Certainly it is clear enough that such love as that implied by Siegfried's first taste of fear as he cuts through the mailed coat of the sleeping figure on the mountain, and discovers that it is a woman; by her fierce revolt against being touched by him when his terror gives way to ardor; by his manly transports of victory; and by the womanly mixture of rapture and horror with which she abandons herself to the passion which has seized on them both, is an experience which it is much better, like the vast majority of us, never to have passed through, than to allow it to play more than a recreative holiday part in our lives.
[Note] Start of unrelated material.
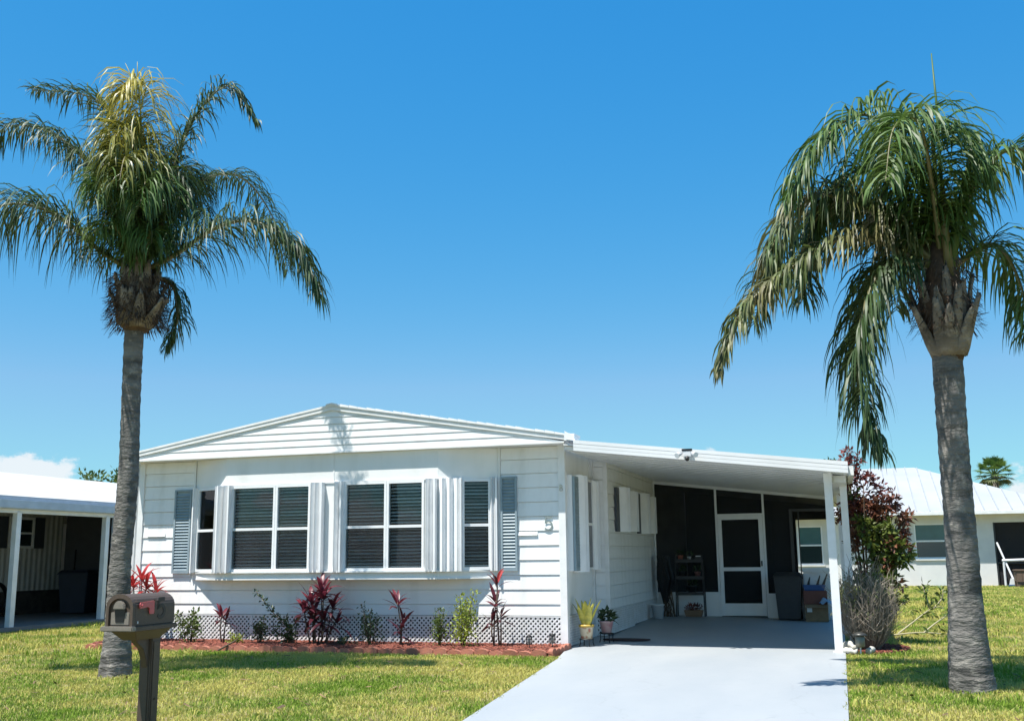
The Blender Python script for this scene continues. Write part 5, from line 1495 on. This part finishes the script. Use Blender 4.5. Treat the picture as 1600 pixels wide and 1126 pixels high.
MB().hexa([(-.17, -.12, 0), (.17, -.12, 0), (.17, .12, 0), (-.17, .12, 0), (-.20, -.15, 0.10), (.20, -.15, 0.10), (.20, .15, 0.10), (-.20, .15, 0.10)]).build("tub", BLUEP, tub)
for k, (x0, lean) in enumerate(((-.12, .05), (0.04, .07), (0.14, .10))):
    MB().tube([(x0, 0, 0.05), (x0 + lean, 0, 0.24 + 0.03 * k)], [0.03, 0.008], 6).build("tool", BLACKP, tub)
rag = thing("cleaning_rag", "crumpled pale blue rag on the cardboard box", "rag", (3.44, 5.55, sz(3.3, 5.7) + 0.305))
rg = MB(); n_ = 9
for i in range(n_):
    for j in range(n_):
        x_, y_ = (i / (n_ - 1) - .5) * 0.22, (j / (n_ - 1) - .5) * 0.18
        rg.v.append((x_, y_, 0.02 + 0.09 * max(0, 1 - (x_ / .12) ** 2 - (y_ / .10) ** 2) + 0.025 * math.sin(40 * x_ + 3) * math.cos(37 * y_)))
for i in range(n_ - 1):
    for j in range(n_ - 1):
        a = i * n_ + j; rg.f.append((a, a + n_, a + n_ + 1, a + 1))
rg.build("cloth", mat("pale blue cloth", (0.25, 0.36, 0.50), 0.9), rag, True)
wb = thing("chest_freezer", "white chest freezer behind the cartons under the carport", "freezer", (3.28, 6.02, sz(3.3, 6.0)))
MB().box(-.22, .26, -.09, .15, 0.03, 0.86).build("cabinet", WHITEP, wb, bevel=0.012); MB().box(-.23, .27, -.10, .155, 0.865, 0.95).build("lid", WHITEP, wb, bevel=0.015); MB().box(-.05, .08, -.115, -.10, 0.86, 0.885).build("handle", WHITEP, wb)

# security light on the carport fascia
fx_, fz_ = 1.86, cu(1.86) + 0.075
sec = thing("security_light", "twin headed white security light on the carport fascia", "light", (fx_, YC0 - 0.045, fz_))
MB().box(-0.055, 0.055, -0.03, 0.0, -0.045, 0.045).build("housing", WHITEP, sec, bevel=0.006)
MB().box(-0.07, 0.07, -0.035, -0.005, 0.03, 0.062).build("back_plate", BLACKP, sec, bevel=0.004)
for sg in (-1, 1):
    hd = MB().tube([(sg * 0.07, -0.03, 0.0), (sg * 0.10, -0.07, -0.012), (sg * 0.125, -0.115, -0.03)], [0.016, 0.030, 0.042], 12).build("lamp_head", WHITEP, sec, True)
    MB().tube([(sg * 0.1252, -0.1155, -0.0302), (sg * 0.1262, -0.118, -0.031)], 0.036, 12).build("lens", SOFFIT, hd)
MB().tube([(0, -0.02, -0.045), (0, -0.035, -0.075), (0, -0.05, -0.095)], [0.02, 0.03, 0.02], 10).build("sensor", BLACKP, sec, True)

# ------------------------------------------------------------------ planting beside the carport post
tree = thing("red_leaf_tree", "small tree with rust red and maroon tips over green leaves by the carport post", "tree", (4.10, 1.62, GZ))
rnd = random.Random(51)
tk = MB()
limbs = []
for (dx, dy, z) in ((-.25, 0, 2.75), (-.05, .05, 2.72), (.3, 0, 2.1), (.55, -.1, 1.9), (-.2, -.1, 1.8), (.15, .15, 1.6), (.4, .1, 1.3), (-.25, .1, 1.3), (.05, -.2, 2.3)):
    p0 = Vector((rnd.uniform(-.05, .05), rnd.uniform(-.05, .05), 0)); p1 = Vector((dx * 0.35, dy * 0.35, z * 0.5)); p2 = Vector((dx, dy, z))
    tk.tube(catmull([p0, p1, p2], 5), [0.022 - 0.0016 * i for i in range(11)], 6); limbs.append((p0, p1, p2))
tk.build("trunk", STEM, tree, True)
def clumps(name, m, lst, L, W, seed, droop=0.3):
    rn = random.Random(seed); q = MB(); tw_ = MB()
    for (x, y, z, rx, ry, rz_, n) in lst:
        for s_ in range(max(3, n // 25)):
            c = Vector((x * 0.70 + 0.06 + rn.gauss(0, rx * .62), y + rn.gauss(0, ry * .5), z + rn.gauss(0, rz_ * .5)))
            leaf_cloud(q, rn, c, (0.07, 0.07, 0.08), 22, L, W, 0.2, up=0.1, droop=droop)
            tw_.tube([tuple(c), tuple(c + (Vector((x * .6, y * .6, z - .25)) - c) * 0.8)], [0.003, 0.006], 4)
    o_ = q.build(name, m, tree); o_["kind"] = "stuff"
    tw_.build("twigs", STEM, tree)["kind"] = "stuff"
    return o_
clumps("red_foliage", LEAF_RED, [(-.28, 0, 2.62, .06, .06, .20, 170), (-.12, .05, 2.55, .05, .06, .22, 130), (-.22, 0, 2.30, .10, .08, .14, 170), (.12, 0, 2.42, .06, .06, .10, 70), (.34, 0, 2.20, .12, .1, .10, 130), (-.28, -.05, 2.0, .1, .1, .14, 120)], 0.085, 0.040, 61)
clumps("maroon_foliage", LEAF_PUR, [(-.28, 0, 1.85, .12, .14, .2, 330), (.0, 0, 2.0, .18, .14, .12, 300), (.5, -.05, 2.0, .16, .1, .10, 220), (.72, 0, 1.80, .10, .1, .12, 150), (.22, 0, 1.86, .16, .15, .12, 260), (-.28, 0, 1.50, .08, .12, .16, 150), (.74, 0, 1.50, .08, .08, .12, 110), (.50, 0, 1.35, .14, .1, .1, 90), (.2, -.1, 1.5, .24, .12, .25, 220), (.2, -.1, 1.05, .24, .12, .25, 170)], 0.10, 0.050, 62)
clumps("green_foliage", LEAF_G, [(-.18, 0, 2.12, .08, .1, .06, 60), (.05, 0, 1.65, .2, .16, .14, 300), (.35, -.05, 1.5, .2, .16, .2, 260), (.55, -.05, 1.25, .14, .14, .2, 200), (.2, 0, 1.15, .2, .16, .22, 240), (.0, 0, .95, .16, .14, .16, 240), (.4, 0, .95, .14, .14, .12, 190), (.1, 0, .65, .2, .14, .14, 200), (.3, 0, .55, .14, .14, .12, 120)], 0.115, 0.052, 63)
clumps("lime_foliage", mat("olive lime leaf", (0.17, 0.20, 0.035), 0.45, (0.11, 0.15, 0.03), 6, translucent=0.3, island=0.4), [(.35, -.12, 1.55, .2, .1, .12, 170), (.55, -.12, 1.35, .12, .1, .12, 120), (.1, -.12, 1.45, .16, .1, .1, 90), (.2, -.12, .95, .16, .1, .1, 90), (.3, -.14, 1.2, .2, .1, .15, 150), (.0, -.14, 1.75, .12, .1, .1, 60)], 0.115, 0.052, 64)

bush = thing("twiggy_bush", "grey leafless tangle of twigs at the foot of the carport post", "bush", (4.05, 0.42, GZ))
rnd = random.Random(71); tb = MB(); lf = MB()
for i in range(230):
    a = rnd.uniform(0, 6.28); sp_ = rnd.uniform(0.1, 0.42); z = rnd.uniform(0.5, 1.12)
    p0 = Vector((0.08 * math.cos(a), 0.08 * math.sin(a), 0)); p2 = Vector((sp_ * math.cos(a), sp_ * math.sin(a), z * (1 - 0.25 * sp_)))
    p1 = p0.lerp(p2, 0.5) + Vector((0.08 * math.cos(a), 0.08 * math.sin(a), -.02))
    pt_ = catmull([p0, p1, p2], 4)
    tb.tube(pt_, [0.006 - 0.0005 * k for k in range(len(pt_))], 5)
    for k in range(6):
        b0 = pt_[rnd.randrange(3, len(pt_))]; d_ = Vector((rnd.uniform(-1, 1), rnd.uniform(-1, 1), rnd.uniform(-.2, 1))).normalized()
        d_.z = abs(d_.z) + 0.5; d_.normalize(); e_ = b0 + d_ * rnd.uniform(0.10, 0.34)
        tb.tube([b0, (b0 + e_) / 2 + Vector((rnd.uniform(-.02, .02), 0, rnd.uniform(-.02, .02))), e_], [0.0034, 0.0027, 0.0016], 4)
    if rnd.random() < 0.4:
        leaf_cloud(lf, rnd, p2, (0.06, 0.06, 0.05), 6, 0.05, 0.015)
tb.build("twigs", BRANCH, bush); o = lf.build("sparse_leaves", LEAF_G, bush); o["kind"] = "stuff"
# arching dry grass stalks reaching left over the post
ag = MB()
for i in range(16):
    z = rnd.uniform(.6, 1.0); x1 = rnd.uniform(-.55, -.25)
    ag.tube(catmull([Vector((0, 0, 0.05)), Vector((-.12, -.1, z * .75)), Vector((x1 * .7, -.22, z)), Vector((x1, -.28, z * .8))], 5), [0.003] * 16, 4)
ag.build("arching_stalks", mat("straw stalk", (0.30, 0.27, 0.12), 0.8), bush)

bedr = MB(); pts = [(4.15 + 0.42 * math.cos(a) * (1 + .12 * math.sin(3 * a)), 0.75 + 0.7 * math.sin(a)) for a in [6.2832 * i / 30 for i in range(30)]]
bedr.prism(pts, GZ - 0.02, GZ + 0.03)
structure(bedr.build("mulch_patch", MULCH))
def bp_(): 
    a = random.uniform(0, 6.28); r_ = random.random() ** .5
    return 4.15 + .42 * r_ * math.cos(a), .75 + .7 * r_ * math.sin(a), GZ + .03
chips("mulch_chips", bp_, 900, "loose red mulch chips under the twiggy bush")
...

It did not play a very large part in Wagner's own laborious life, and does not occupy more than two scenes of The Ring. Tristan and Isolde, wholly devoted to it, is a poem of destruction and death. The Mastersingers, a work full of health, fun and happiness, contains not a single bar of love music that can be described as passionate: the hero of it is a widower who cobbles shoes, writes verses, and contents himself with looking on at the sweetheartings of his customers. Parsifal makes an end of it altogether. The truth is that the love panacea in Night Falls On The Gods and in the last act of Siegfried is a survival of the first crude operatic conception of the story, modified by an anticipation of Wagner's later, though not latest, conception of love as the fulfiller of our Will to Live and consequently our reconciler to night and death.

NOT LOVE, BUT LIFE

The only faith which any reasonable disciple can gain from The Ring is not in love, but in life itself as a tireless power which is continually driving onward and upward--not, please observe, being beckoned or drawn by Das Ewig Weibliche or any other external sentimentality, but growing from within, by its own inexplicable energy, into ever higher and higher forms of organization, the strengths and the needs of which are continually superseding the institutions which were made to fit our former requirements. When your Bakoonins call out for the demolition of all these venerable institutions, there is no need to fly into a panic and lock them up in prison whilst your parliament is bit by bit doing exactly what they advised you to do. When your Siegfrieds melt down the old weapons into new ones, and with disrespectful words chop in twain the antiquated constable's staves in the hands of their elders, the end of the world is no nearer than it was before. If human nature, which is the highest organization of life reached on this planet, is really degenerating, then human society will decay; and no panic-begotten penal measures can possibly save it: we must, like Prometheus, set to work to make new men instead of vainly torturing old ones. On the other hand, if the energy of life is still carrying human nature to higher and higher levels, then the more young people shock their elders and deride and discard their pet institutions the better for the hopes of the world, since the apparent growth of anarchy is only the measure of the rate of improvement. History, as far as we are capable of history (which is not saying much as yet), shows that all changes from crudity of social organization to complexity, and from mechanical agencies in government to living ones, seem anarchic at first sight. No doubt it is natural to a snail to think that any evolution which threatens to do away with shells will result in general death from exposure. Nevertheless, the most elaborately housed beings today are born not only without houses on their backs but without even fur or feathers to clothe them.

ANARCHISM NO PANACEA

One word of warning to those who may find themselves attracted by Siegfried's Anarchism, or, if they prefer a term with more respectable associations, his neo-Protestantism. Anarchism, as a panacea, is just as hopeless as any other panacea, and will still be so even if we breed a race of perfectly benevolent men.